:: REQUIRED TASK ::
Leaving the pictures aside, transcribe every line below exactly.

:: SUPPLIED DATA ::
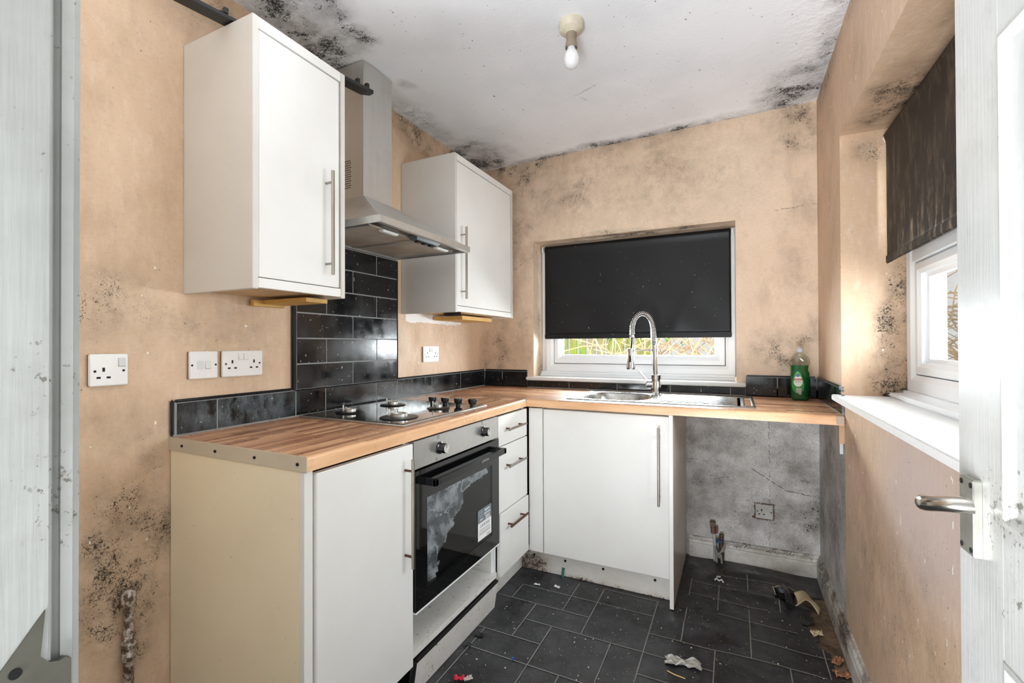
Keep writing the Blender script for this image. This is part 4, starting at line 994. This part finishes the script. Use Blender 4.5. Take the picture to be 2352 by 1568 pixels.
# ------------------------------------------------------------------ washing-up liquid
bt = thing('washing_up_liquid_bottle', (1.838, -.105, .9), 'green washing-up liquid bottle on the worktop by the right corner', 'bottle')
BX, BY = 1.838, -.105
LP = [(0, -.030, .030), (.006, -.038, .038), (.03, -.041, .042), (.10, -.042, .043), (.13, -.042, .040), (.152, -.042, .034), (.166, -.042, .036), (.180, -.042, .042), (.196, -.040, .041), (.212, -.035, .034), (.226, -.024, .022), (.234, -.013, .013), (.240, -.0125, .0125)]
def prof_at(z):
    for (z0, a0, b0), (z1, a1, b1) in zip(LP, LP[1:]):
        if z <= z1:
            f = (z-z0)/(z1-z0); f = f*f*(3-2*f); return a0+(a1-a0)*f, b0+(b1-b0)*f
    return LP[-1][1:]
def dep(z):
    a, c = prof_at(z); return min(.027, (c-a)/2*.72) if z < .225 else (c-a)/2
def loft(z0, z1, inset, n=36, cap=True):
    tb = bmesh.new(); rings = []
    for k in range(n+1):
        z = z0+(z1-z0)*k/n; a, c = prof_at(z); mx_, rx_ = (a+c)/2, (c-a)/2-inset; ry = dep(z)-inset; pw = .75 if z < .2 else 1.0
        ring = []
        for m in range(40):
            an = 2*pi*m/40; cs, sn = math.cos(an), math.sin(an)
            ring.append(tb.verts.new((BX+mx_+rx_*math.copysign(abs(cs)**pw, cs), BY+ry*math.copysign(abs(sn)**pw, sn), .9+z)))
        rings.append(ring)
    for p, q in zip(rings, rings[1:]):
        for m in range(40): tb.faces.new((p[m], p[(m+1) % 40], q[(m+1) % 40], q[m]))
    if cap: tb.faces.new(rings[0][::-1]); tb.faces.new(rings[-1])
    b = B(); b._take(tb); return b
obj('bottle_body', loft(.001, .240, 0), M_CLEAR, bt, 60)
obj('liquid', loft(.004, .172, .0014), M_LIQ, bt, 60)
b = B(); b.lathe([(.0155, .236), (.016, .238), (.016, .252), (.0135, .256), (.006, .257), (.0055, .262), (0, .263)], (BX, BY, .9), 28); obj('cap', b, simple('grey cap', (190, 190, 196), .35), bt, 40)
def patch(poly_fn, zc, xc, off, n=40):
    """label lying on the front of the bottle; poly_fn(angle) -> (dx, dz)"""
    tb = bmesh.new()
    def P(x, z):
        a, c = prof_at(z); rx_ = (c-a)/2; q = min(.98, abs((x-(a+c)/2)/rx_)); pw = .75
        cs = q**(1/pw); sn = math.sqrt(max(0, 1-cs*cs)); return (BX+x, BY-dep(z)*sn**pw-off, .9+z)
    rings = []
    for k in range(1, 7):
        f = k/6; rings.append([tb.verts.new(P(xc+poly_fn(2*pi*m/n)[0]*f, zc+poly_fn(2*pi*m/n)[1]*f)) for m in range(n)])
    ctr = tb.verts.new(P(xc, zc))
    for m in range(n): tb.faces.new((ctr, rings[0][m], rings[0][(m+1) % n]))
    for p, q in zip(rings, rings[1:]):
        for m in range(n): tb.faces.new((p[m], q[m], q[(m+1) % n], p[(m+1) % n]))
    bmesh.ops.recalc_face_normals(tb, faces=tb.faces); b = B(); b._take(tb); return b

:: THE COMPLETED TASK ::
Keep writing the Blender script for this image. This is part 4, starting at line 994. This part finishes the script. Use Blender 4.5. Take the picture to be 2352 by 1568 pixels.
# ------------------------------------------------------------------ washing-up liquid
bt = thing('washing_up_liquid_bottle', (1.838, -.105, .9), 'green washing-up liquid bottle on the worktop by the right corner', 'bottle')
BX, BY = 1.838, -.105
LP = [(0, -.030, .030), (.006, -.038, .038), (.03, -.041, .042), (.10, -.042, .043), (.13, -.042, .040), (.152, -.042, .034), (.166, -.042, .036), (.180, -.042, .042), (.196, -.040, .041), (.212, -.035, .034), (.226, -.024, .022), (.234, -.013, .013), (.240, -.0125, .0125)]
def prof_at(z):
    for (z0, a0, b0), (z1, a1, b1) in zip(LP, LP[1:]):
        if z <= z1:
            f = (z-z0)/(z1-z0); f = f*f*(3-2*f); return a0+(a1-a0)*f, b0+(b1-b0)*f
    return LP[-1][1:]
def dep(z):
    a, c = prof_at(z); return min(.027, (c-a)/2*.72) if z < .225 else (c-a)/2
def loft(z0, z1, inset, n=36, cap=True):
    tb = bmesh.new(); rings = []
    for k in range(n+1):
        z = z0+(z1-z0)*k/n; a, c = prof_at(z); mx_, rx_ = (a+c)/2, (c-a)/2-inset; ry = dep(z)-inset; pw = .75 if z < .2 else 1.0
        ring = []
        for m in range(40):
            an = 2*pi*m/40; cs, sn = math.cos(an), math.sin(an)
            ring.append(tb.verts.new((BX+mx_+rx_*math.copysign(abs(cs)**pw, cs), BY+ry*math.copysign(abs(sn)**pw, sn), .9+z)))
        rings.append(ring)
    for p, q in zip(rings, rings[1:]):
        for m in range(40): tb.faces.new((p[m], p[(m+1) % 40], q[(m+1) % 40], q[m]))
    if cap: tb.faces.new(rings[0][::-1]); tb.faces.new(rings[-1])
    b = B(); b._take(tb); return b
obj('bottle_body', loft(.001, .240, 0), M_CLEAR, bt, 60)
obj('liquid', loft(.004, .172, .0014), M_LIQ, bt, 60)
b = B(); b.lathe([(.0155, .236), (.016, .238), (.016, .252), (.0135, .256), (.006, .257), (.0055, .262), (0, .263)], (BX, BY, .9), 28); obj('cap', b, simple('grey cap', (190, 190, 196), .35), bt, 40)
def patch(poly_fn, zc, xc, off, n=40):
    """label lying on the front of the bottle; poly_fn(angle) -> (dx, dz)"""
    tb = bmesh.new()
    def P(x, z):
        a, c = prof_at(z); rx_ = (c-a)/2; q = min(.98, abs((x-(a+c)/2)/rx_)); pw = .75
        cs = q**(1/pw); sn = math.sqrt(max(0, 1-cs*cs)); return (BX+x, BY-dep(z)*sn**pw-off, .9+z)
    rings = []
    for k in range(1, 7):
        f = k/6; rings.append([tb.verts.new(P(xc+poly_fn(2*pi*m/n)[0]*f, zc+poly_fn(2*pi*m/n)[1]*f)) for m in range(n)])
    ctr = tb.verts.new(P(xc, zc))
    for m in range(n): tb.faces.new((ctr, rings[0][m], rings[0][(m+1) % n]))
    for p, q in zip(rings, rings[1:]):
        for m in range(n): tb.faces.new((p[m], q[m], q[(m+1) % n], p[(m+1) % n]))
    bmesh.ops.recalc_face_normals(tb, faces=tb.faces); b = B(); b._take(tb); return b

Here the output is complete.